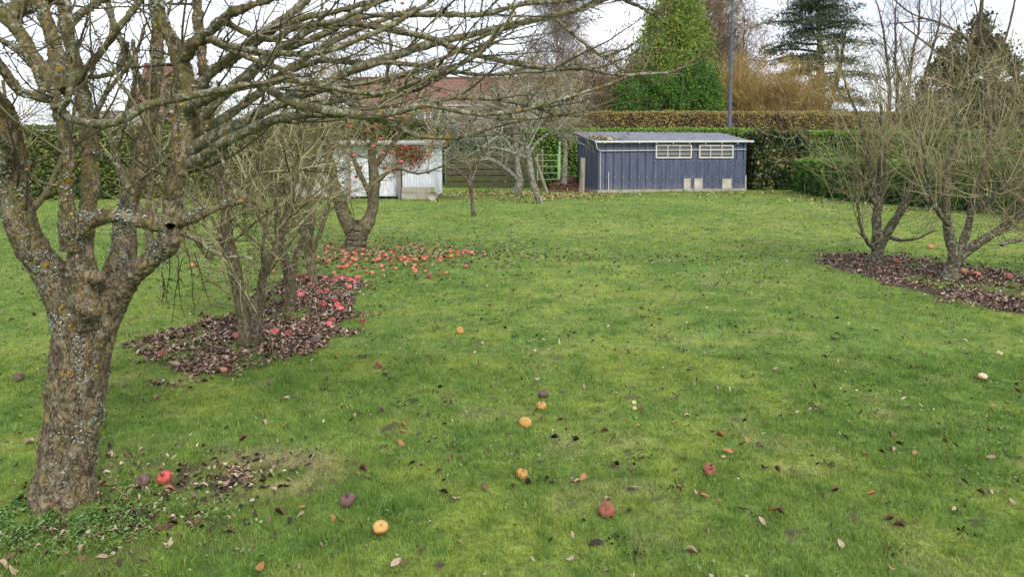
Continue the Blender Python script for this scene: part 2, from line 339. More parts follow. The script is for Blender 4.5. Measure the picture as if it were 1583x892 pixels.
def scatter(mb, x, y, z, size, r, tilt=0.35, mat=0, tone=None, low=False):
    n = len(x); k = r.randint(0, len(LT), n); tone = r.rand(n) if tone is None else tone
    for q in range(len(LT)):
        i = np.where(k == q)[0]
        if not len(i): continue
        V, F = LT[q]
        if low: V = V.reshape(7, 3, 3)[[0, 3, 6]].reshape(-1, 3); F = np.array([[0, 1, 4, 3], [1, 2, 5, 4], [3, 4, 7, 6], [4, 5, 8, 7]])
        a = r.rand(len(i)) * 6.283; c, s = np.cos(a), np.sin(a)
        tx, ty = r.randn(len(i)) * tilt, r.randn(len(i)) * tilt
        P = V[None] * np.asarray(size)[i][:, None, None] * 0.5
        P = np.stack([P[..., 0], P[..., 1] - 0 * P[..., 2], P[..., 2] + P[..., 0] * tx[:, None] + P[..., 1] * ty[:, None]], -1)
        P[..., 2] -= P[..., 2].min(axis=1, keepdims=True)
        X = P[..., 0] * c[:, None] - P[..., 1] * s[:, None] + x[i][:, None]; Y = P[..., 0] * s[:, None] + P[..., 1] * c[:, None] + y[i][:, None]
        Z = P[..., 2] + z[i][:, None]
        FF = (F[None] + (np.arange(len(i)) * len(V))[:, None, None]).reshape(-1, 4)
        mb.add(np.stack([X, Y, Z], -1), FF, mat, np.repeat(tone[i], len(V)))
def litter_mat(name, stops, rough=0.75):
    m, N, L, b = newmat(name, rough, 0.3); p = pos(N)
    c = ramp(N, L, attr(N).outputs['Fac'], stops); n = noise(N, L, p, 90, 4, 0.7)
    L.new(mix(N, L, 0.7, c, ramp(N, L, n, [(0.3, (0.5, 0.45, 0.42, 1)), (0.7, (1.3, 1.3, 1.3, 1))]), 'MULTIPLY'), b.inputs['Base Color']); bump(N, L, b, n, 0.4, 0.004); return m
M_lit = litter_mat('leaf_litter', [(0, (0.035, 0.022, 0.015, 1)), (0.25, (0.12, 0.070, 0.046, 1)), (0.5, (0.23, 0.145, 0.105, 1)), (0.75, (0.38, 0.27, 0.21, 1)), (0.93, (0.56, 0.46, 0.38, 1)), (1, (0.22, 0.10, 0.05, 1))])
M_ylit = litter_mat('yellow_litter', [(0, (0.12, 0.065, 0.03, 1)), (0.3, (0.30, 0.20, 0.08, 1)), (0.7, (0.50, 0.40, 0.17, 1)), (1, (0.60, 0.50, 0.30, 1))])
M_flit = litter_mat('lawn_litter', [(0, (0.02, 0.014, 0.012, 1)), (0.3, (0.06, 0.035, 0.025, 1)), (0.55, (0.19, 0.11, 0.075, 1)), (0.8, (0.40, 0.29, 0.20, 1)), (1, (0.58, 0.49, 0.38, 1))])
def in_bed(poly, n, r, jit=0.35):
    lo, hi = poly.min(0) - 0.3, poly.max(0) + 0.3; x = lo[0] + (hi[0] - lo[0]) * r.rand(n); y = lo[1] + (hi[1] - lo[1]) * r.rand(n)
    k = inpoly(x, y, poly, jit) & ((fbm(x, y, 0.4, 6, 3) < 0.60) | (r.rand(n) < 0.45)) & ((fbm(x, y, 0.3, 2, 3) > 0.40) | (r.rand(n) < 0.35)) & (r.rand(n) < 0.55 + 0.6 * fbm(x, y, 0.5, 4, 2)); return x[k], y[k]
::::
Exercise description -
Write out the data precisely as given, excluding the pictures.

In response -
Continue the Blender Python script for this scene: part 2, from line 339. More parts follow. The script is for Blender 4.5. Measure the picture as if it were 1583x892 pixels.
def scatter(mb, x, y, z, size, r, tilt=0.35, mat=0, tone=None, low=False):
    n = len(x); k = r.randint(0, len(LT), n); tone = r.rand(n) if tone is None else tone
    for q in range(len(LT)):
        i = np.where(k == q)[0]
        if not len(i): continue
        V, F = LT[q]
        if low: V = V.reshape(7, 3, 3)[[0, 3, 6]].reshape(-1, 3); F = np.array([[0, 1, 4, 3], [1, 2, 5, 4], [3, 4, 7, 6], [4, 5, 8, 7]])
        a = r.rand(len(i)) * 6.283; c, s = np.cos(a), np.sin(a)
        tx, ty = r.randn(len(i)) * tilt, r.randn(len(i)) * tilt
        P = V[None] * np.asarray(size)[i][:, None, None] * 0.5
        P = np.stack([P[..., 0], P[..., 1] - 0 * P[..., 2], P[..., 2] + P[..., 0] * tx[:, None] + P[..., 1] * ty[:, None]], -1)
        P[..., 2] -= P[..., 2].min(axis=1, keepdims=True)
        X = P[..., 0] * c[:, None] - P[..., 1] * s[:, None] + x[i][:, None]; Y = P[..., 0] * s[:, None] + P[..., 1] * c[:, None] + y[i][:, None]
        Z = P[..., 2] + z[i][:, None]
        FF = (F[None] + (np.arange(len(i)) * len(V))[:, None, None]).reshape(-1, 4)
        mb.add(np.stack([X, Y, Z], -1), FF, mat, np.repeat(tone[i], len(V)))
def litter_mat(name, stops, rough=0.75):
    m, N, L, b = newmat(name, rough, 0.3); p = pos(N)
    c = ramp(N, L, attr(N).outputs['Fac'], stops); n = noise(N, L, p, 90, 4, 0.7)
    L.new(mix(N, L, 0.7, c, ramp(N, L, n, [(0.3, (0.5, 0.45, 0.42, 1)), (0.7, (1.3, 1.3, 1.3, 1))]), 'MULTIPLY'), b.inputs['Base Color']); bump(N, L, b, n, 0.4, 0.004); return m
M_lit = litter_mat('leaf_litter', [(0, (0.035, 0.022, 0.015, 1)), (0.25, (0.12, 0.070, 0.046, 1)), (0.5, (0.23, 0.145, 0.105, 1)), (0.75, (0.38, 0.27, 0.21, 1)), (0.93, (0.56, 0.46, 0.38, 1)), (1, (0.22, 0.10, 0.05, 1))])
M_ylit = litter_mat('yellow_litter', [(0, (0.12, 0.065, 0.03, 1)), (0.3, (0.30, 0.20, 0.08, 1)), (0.7, (0.50, 0.40, 0.17, 1)), (1, (0.60, 0.50, 0.30, 1))])
M_flit = litter_mat('lawn_litter', [(0, (0.02, 0.014, 0.012, 1)), (0.3, (0.06, 0.035, 0.025, 1)), (0.55, (0.19, 0.11, 0.075, 1)), (0.8, (0.40, 0.29, 0.20, 1)), (1, (0.58, 0.49, 0.38, 1))])
def in_bed(poly, n, r, jit=0.35):
    lo, hi = poly.min(0) - 0.3, poly.max(0) + 0.3; x = lo[0] + (hi[0] - lo[0]) * r.rand(n); y = lo[1] + (hi[1] - lo[1]) * r.rand(n)
    k = inpoly(x, y, poly, jit) & ((fbm(x, y, 0.4, 6, 3) < 0.60) | (r.rand(n) < 0.45)) & ((fbm(x, y, 0.3, 2, 3) > 0.40) | (r.rand(n) < 0.35)) & (r.rand(n) < 0.55 + 0.6 * fbm(x, y, 0.5, 4, 2)); return x[k], y[k]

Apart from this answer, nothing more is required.